Community banks face the same pressures as big banks such as Wells Fargo, but in some ways, on an even grander scale. They are more dependent on net interest margins for profitability because they often don’t have profitable fee income businesses such as investment banking or brokerage.
Sullivan says community banks are beginning to look at other ways to improve profits, including cross selling with incentives for customers who have multiple relationships with the bank, such as a discounted rate on a loan for customers with deposit accounts. Or they are looking to add loans by beefing up or introducing home equity lines of credit or auto lending, she says.
Community banks are looking at ways to reduce expenses at the branch level, too, including the possibility of closing branches, but they often worry about the impact on jobs and their reputations, Sullivan says. They often don’t have the technology budget of the larger banks, which sometimes keeps them from introducing mobile banking or image-enabled ATMs.
Still, the pressures on community banks are very similar to the big banks.
“That’s the dilemma management is in,” says Kerri Corn, the director of market risk at the Office of the Comptroller of the Currency. “How do you deploy [deposits] profitably? And how do you estimate their stability and future cost?”
In an effort to improve profitability, bank balance sheets have shifted toward more securities to make up for fewer loans. Securities portfolios made up 20.35 percent of bank and thrift assets in the fourth quarter, up from 16.96 percent three years ago, according to SNL Financial. Loans totaled 61.22 percent of assets in the fourth quarter, down from 67.27 percent three years ago.
Corn has noticed a slight shift in the industry’s asset mix towards commercial and industrial loans and longer term investments on the balance sheet. The concern is that banks may lock in longer duration assets in this low interest rate environment based partially on the increase in low-cost funding gained post-crisis, she says. But what happens if interest rates rise and banks end up losing some of those short-term low-cost deposits-especially if they used them to fund long-term assets? Corn suggests boards ask management questions about that potential interest rate risk: How has the balance sheet changed since the financial crisis? How has the bank changed its product offerings? How has the credit risk profile changed? How does the bank plan to make money going forward? What are the obstacles in the next few years and what is management most concerned about? What is management’s estimate of which deposits might leave the organization once interest rates rise?
The days of bank accounts flush with deposits won’t last forever. Regulators and others are encouraging banks to improve the profitability of those deposits without taking on too much risk. It’s a difficult balance.

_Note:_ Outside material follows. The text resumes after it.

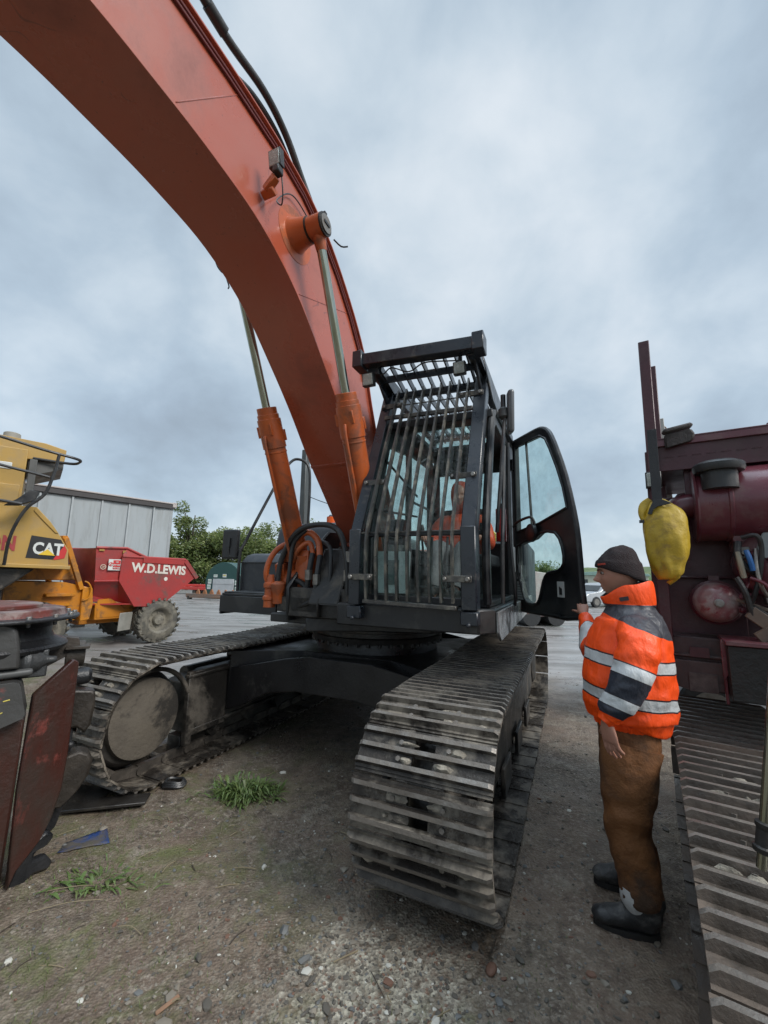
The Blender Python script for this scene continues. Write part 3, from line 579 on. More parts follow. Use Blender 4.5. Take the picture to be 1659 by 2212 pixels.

But many banks have spent years cleaning up problem loans and assets and may now have the opportunity to refocus on improving their relationships with customers and the profitability of those relationships.
Banks are approaching margin compression in a variety of ways, but most of them are hoping to leverage the strength of core deposits.
“Only good things come from having a primary deposit relationship,” says Novantas partner Sherief Meleis. “The question is: How do you monetize that?”